Supplied material
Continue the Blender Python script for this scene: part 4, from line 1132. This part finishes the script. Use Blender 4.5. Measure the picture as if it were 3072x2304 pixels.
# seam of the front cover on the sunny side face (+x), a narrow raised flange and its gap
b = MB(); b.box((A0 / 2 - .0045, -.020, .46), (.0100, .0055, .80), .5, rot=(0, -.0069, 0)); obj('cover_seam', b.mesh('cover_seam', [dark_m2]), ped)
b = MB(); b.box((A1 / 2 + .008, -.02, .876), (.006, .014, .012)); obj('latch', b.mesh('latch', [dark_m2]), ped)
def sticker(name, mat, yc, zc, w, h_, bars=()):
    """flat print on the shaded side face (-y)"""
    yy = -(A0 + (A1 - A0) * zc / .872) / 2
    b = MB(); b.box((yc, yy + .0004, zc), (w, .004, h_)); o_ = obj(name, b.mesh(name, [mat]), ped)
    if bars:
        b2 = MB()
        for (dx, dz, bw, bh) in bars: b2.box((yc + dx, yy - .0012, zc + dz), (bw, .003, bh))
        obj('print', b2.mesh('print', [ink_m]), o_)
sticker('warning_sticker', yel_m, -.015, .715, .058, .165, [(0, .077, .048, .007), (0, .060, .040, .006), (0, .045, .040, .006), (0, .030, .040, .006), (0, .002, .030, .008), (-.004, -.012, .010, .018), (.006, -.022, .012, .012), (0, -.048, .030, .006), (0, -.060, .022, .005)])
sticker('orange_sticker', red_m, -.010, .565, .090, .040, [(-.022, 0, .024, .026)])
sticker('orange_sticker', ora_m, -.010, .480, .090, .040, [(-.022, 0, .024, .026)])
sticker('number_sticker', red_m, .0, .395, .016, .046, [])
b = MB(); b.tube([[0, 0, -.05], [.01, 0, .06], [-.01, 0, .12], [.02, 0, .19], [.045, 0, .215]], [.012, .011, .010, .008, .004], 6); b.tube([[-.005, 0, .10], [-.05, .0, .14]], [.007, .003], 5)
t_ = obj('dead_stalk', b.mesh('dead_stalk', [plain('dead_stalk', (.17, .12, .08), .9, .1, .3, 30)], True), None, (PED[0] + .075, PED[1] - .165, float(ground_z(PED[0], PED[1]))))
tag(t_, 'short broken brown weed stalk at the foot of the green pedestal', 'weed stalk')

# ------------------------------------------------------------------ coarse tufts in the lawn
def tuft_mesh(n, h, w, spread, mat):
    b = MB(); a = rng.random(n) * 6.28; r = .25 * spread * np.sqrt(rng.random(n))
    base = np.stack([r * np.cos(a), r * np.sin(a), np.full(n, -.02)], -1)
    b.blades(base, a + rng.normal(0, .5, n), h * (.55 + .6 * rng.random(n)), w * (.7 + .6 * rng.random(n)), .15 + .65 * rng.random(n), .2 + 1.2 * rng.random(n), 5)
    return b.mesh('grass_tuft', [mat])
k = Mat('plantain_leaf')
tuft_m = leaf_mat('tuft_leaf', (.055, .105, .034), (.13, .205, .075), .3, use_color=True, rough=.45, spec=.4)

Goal
Copy every line verbatim.

Output for this task
Continue the Blender Python script for this scene: part 4, from line 1132. This part finishes the script. Use Blender 4.5. Measure the picture as if it were 3072x2304 pixels.
# seam of the front cover on the sunny side face (+x), a narrow raised flange and its gap
b = MB(); b.box((A0 / 2 - .0045, -.020, .46), (.0100, .0055, .80), .5, rot=(0, -.0069, 0)); obj('cover_seam', b.mesh('cover_seam', [dark_m2]), ped)
b = MB(); b.box((A1 / 2 + .008, -.02, .876), (.006, .014, .012)); obj('latch', b.mesh('latch', [dark_m2]), ped)
def sticker(name, mat, yc, zc, w, h_, bars=()):
    """flat print on the shaded side face (-y)"""
    yy = -(A0 + (A1 - A0) * zc / .872) / 2
    b = MB(); b.box((yc, yy + .0004, zc), (w, .004, h_)); o_ = obj(name, b.mesh(name, [mat]), ped)
    if bars:
        b2 = MB()
        for (dx, dz, bw, bh) in bars: b2.box((yc + dx, yy - .0012, zc + dz), (bw, .003, bh))
        obj('print', b2.mesh('print', [ink_m]), o_)
sticker('warning_sticker', yel_m, -.015, .715, .058, .165, [(0, .077, .048, .007), (0, .060, .040, .006), (0, .045, .040, .006), (0, .030, .040, .006), (0, .002, .030, .008), (-.004, -.012, .010, .018), (.006, -.022, .012, .012), (0, -.048, .030, .006), (0, -.060, .022, .005)])
sticker('orange_sticker', red_m, -.010, .565, .090, .040, [(-.022, 0, .024, .026)])
sticker('orange_sticker', ora_m, -.010, .480, .090, .040, [(-.022, 0, .024, .026)])
sticker('number_sticker', red_m, .0, .395, .016, .046, [])
b = MB(); b.tube([[0, 0, -.05], [.01, 0, .06], [-.01, 0, .12], [.02, 0, .19], [.045, 0, .215]], [.012, .011, .010, .008, .004], 6); b.tube([[-.005, 0, .10], [-.05, .0, .14]], [.007, .003], 5)
t_ = obj('dead_stalk', b.mesh('dead_stalk', [plain('dead_stalk', (.17, .12, .08), .9, .1, .3, 30)], True), None, (PED[0] + .075, PED[1] - .165, float(ground_z(PED[0], PED[1]))))
tag(t_, 'short broken brown weed stalk at the foot of the green pedestal', 'weed stalk')

# ------------------------------------------------------------------ coarse tufts in the lawn
def tuft_mesh(n, h, w, spread, mat):
    b = MB(); a = rng.random(n) * 6.28; r = .25 * spread * np.sqrt(rng.random(n))
    base = np.stack([r * np.cos(a), r * np.sin(a), np.full(n, -.02)], -1)
    b.blades(base, a + rng.normal(0, .5, n), h * (.55 + .6 * rng.random(n)), w * (.7 + .6 * rng.random(n)), .15 + .65 * rng.random(n), .2 + 1.2 * rng.random(n), 5)
    return b.mesh('grass_tuft', [mat])
k = Mat('plantain_leaf')
tuft_m = leaf_mat('tuft_leaf', (.055, .105, .034), (.13, .205, .075), .3, use_color=True, rough=.45, spec=.4)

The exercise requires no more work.